В начале 1980‑х годов Кремль предпринял еще одну попытку урегулировать отношения с Израилем, возможно намереваясь использовать его в налаживании контактов с США, сильно ослабленных вводом советских войск в Афганистан. Как бы то ни было, но, выступая 23 февраля 1981 года на XXVI съезде КПСС, Брежнев во всеуслышание заявил: «Мы готовы к переговорам об урегулировании конфликта на Ближнем Востоке со всеми: Израилем, США, Организацией освобождения Палестины, Арабской Республикой Египет… Необходимо обеспечить безопасность и суверенитет всех государств региона, в том числе и Израиля» .
А 24 сентября 1981 года в кулуарах Генеральной Ассамблеи ООН состоялась встреча Громыко с израильским премьер‑министром Ицхаком Шамиром, который, по свидетельству О. А. Гриневского (занимал в 1978–1983 годах должность заведующего Отделом Ближнего Востока МИДа СССР), предложил СССР «пересмотреть отношение» к Израилю и, вступив с ним в постоянный диалог, «позволить всем евреям, которые этого желают, выехать в Израиль» .
Однако, как бы не расслышав этих слов, Громыко завел — быть может, назло своему собеседнику — старый разговор о создании на Западном берегу Иордана палестинского государства, дружественного не только другим арабским странам, но и Израилю. Шамир предсказуемо отреагировал резко негативно, заметив: «На такой маленькой территории — а Израиль занимает всего 26 тыс. квадратных километров — нельзя иметь два государства» .
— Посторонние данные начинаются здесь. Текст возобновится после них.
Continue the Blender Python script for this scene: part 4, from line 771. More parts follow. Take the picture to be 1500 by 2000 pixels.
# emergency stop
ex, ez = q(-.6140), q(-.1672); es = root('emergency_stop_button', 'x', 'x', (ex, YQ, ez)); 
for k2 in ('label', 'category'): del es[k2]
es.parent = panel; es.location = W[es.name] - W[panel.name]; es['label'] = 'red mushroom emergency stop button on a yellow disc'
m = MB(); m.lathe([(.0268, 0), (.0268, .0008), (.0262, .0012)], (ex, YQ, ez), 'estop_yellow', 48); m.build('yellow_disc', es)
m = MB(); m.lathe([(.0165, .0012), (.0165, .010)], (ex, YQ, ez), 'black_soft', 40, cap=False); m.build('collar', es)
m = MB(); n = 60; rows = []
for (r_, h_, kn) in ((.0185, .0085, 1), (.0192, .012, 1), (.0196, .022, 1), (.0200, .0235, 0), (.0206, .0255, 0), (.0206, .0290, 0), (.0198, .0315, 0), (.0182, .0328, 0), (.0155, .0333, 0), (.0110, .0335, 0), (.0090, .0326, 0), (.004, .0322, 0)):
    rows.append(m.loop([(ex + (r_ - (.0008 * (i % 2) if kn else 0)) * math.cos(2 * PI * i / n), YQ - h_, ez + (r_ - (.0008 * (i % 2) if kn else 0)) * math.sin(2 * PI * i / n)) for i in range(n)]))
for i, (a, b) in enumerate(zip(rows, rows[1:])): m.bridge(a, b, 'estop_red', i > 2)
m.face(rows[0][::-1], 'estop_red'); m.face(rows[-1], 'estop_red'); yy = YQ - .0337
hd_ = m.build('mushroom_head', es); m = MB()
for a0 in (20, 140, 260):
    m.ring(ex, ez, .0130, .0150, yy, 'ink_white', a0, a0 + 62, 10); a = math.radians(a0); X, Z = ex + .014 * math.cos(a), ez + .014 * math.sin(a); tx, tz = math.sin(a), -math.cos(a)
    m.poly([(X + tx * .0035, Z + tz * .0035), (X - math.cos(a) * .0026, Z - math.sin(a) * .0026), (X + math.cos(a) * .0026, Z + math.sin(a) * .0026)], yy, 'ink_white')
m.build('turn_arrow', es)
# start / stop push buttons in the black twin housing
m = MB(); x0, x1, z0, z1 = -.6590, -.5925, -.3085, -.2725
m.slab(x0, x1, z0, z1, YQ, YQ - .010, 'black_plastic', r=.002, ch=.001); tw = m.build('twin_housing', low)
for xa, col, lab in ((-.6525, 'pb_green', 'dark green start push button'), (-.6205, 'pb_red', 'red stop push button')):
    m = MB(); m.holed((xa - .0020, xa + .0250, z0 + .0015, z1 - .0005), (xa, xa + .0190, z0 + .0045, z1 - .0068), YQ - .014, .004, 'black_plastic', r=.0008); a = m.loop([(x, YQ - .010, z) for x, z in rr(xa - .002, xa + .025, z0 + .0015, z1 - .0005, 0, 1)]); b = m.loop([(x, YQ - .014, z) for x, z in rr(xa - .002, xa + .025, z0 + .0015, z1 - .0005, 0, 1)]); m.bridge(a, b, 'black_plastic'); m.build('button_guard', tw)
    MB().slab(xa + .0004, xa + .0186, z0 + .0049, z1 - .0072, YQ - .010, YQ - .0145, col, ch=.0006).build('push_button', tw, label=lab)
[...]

После этого уже ничего не сдерживало Громыко, давно не благоволившего Израилю, от заявления в характерном для него стиле: «Что касается нормализации отношений между нашими странами, то, учитывая конкретные действия и политику Израиля, которые вы сейчас подтвердили, у нас нет возможности нормализовать эти отношения» .
Со смертью Брежнева на израильском направлении советской внешней политики воцарился полный штиль. И только при Горбачеве, во время перестройки, на нем стали происходить существенные подвижки.